▸ GIVEN MATERIAL
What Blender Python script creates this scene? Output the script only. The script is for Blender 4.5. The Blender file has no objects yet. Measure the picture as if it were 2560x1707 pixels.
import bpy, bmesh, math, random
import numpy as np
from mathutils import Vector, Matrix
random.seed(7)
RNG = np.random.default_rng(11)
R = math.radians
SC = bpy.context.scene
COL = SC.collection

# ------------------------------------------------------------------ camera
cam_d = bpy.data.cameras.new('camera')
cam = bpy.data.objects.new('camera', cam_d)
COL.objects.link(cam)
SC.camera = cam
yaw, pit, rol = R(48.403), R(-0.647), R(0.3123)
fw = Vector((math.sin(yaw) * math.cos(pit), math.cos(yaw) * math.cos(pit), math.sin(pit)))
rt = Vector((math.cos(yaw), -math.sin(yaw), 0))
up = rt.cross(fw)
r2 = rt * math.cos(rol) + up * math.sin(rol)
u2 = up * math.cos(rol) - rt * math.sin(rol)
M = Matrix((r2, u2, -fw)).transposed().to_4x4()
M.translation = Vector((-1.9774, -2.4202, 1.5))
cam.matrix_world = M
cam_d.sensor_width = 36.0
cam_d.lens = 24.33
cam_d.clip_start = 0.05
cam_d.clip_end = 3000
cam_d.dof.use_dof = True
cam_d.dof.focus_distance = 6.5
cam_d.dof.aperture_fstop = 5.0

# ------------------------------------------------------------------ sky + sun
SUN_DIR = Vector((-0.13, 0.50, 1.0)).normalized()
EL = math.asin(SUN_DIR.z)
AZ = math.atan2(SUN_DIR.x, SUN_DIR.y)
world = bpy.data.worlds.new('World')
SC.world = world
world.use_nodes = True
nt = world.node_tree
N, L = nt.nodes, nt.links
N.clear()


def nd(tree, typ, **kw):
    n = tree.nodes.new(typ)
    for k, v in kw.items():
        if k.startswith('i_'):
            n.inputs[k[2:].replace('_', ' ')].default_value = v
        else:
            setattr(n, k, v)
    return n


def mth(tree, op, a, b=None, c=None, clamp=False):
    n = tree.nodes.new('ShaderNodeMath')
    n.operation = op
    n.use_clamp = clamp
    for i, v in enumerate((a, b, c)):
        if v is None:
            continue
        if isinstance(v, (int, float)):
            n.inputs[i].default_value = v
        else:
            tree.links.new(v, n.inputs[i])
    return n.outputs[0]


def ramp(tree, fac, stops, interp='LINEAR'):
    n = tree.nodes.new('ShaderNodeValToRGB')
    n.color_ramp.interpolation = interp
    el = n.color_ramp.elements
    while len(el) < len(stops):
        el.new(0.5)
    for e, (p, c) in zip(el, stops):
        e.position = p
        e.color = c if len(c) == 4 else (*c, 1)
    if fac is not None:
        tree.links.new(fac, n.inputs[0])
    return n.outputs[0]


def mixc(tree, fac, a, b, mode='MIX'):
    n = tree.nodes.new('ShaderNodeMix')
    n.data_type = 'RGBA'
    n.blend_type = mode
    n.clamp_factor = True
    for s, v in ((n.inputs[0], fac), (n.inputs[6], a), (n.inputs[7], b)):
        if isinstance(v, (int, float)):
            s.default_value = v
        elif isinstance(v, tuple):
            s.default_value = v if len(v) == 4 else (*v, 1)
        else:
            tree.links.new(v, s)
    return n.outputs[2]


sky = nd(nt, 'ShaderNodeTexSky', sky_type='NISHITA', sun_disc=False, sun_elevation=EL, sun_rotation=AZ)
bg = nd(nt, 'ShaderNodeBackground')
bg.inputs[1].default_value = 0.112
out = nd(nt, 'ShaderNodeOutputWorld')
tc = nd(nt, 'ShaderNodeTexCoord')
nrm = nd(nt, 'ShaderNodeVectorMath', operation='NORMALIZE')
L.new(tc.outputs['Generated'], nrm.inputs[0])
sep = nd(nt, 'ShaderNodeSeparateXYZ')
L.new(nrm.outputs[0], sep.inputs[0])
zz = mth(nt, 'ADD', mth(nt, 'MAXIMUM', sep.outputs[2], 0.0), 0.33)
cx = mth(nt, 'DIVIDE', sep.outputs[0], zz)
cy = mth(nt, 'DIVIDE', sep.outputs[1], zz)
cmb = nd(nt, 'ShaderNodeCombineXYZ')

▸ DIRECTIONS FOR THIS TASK
Give back exactly the material above from its opening line to the line bearing "COL = SC.collection".

▸ THE REPLY
What Blender Python script creates this scene? Output the script only. The script is for Blender 4.5. The Blender file has no objects yet. Measure the picture as if it were 2560x1707 pixels.
import bpy, bmesh, math, random
import numpy as np
from mathutils import Vector, Matrix
random.seed(7)
RNG = np.random.default_rng(11)
R = math.radians
SC = bpy.context.scene
COL = SC.collection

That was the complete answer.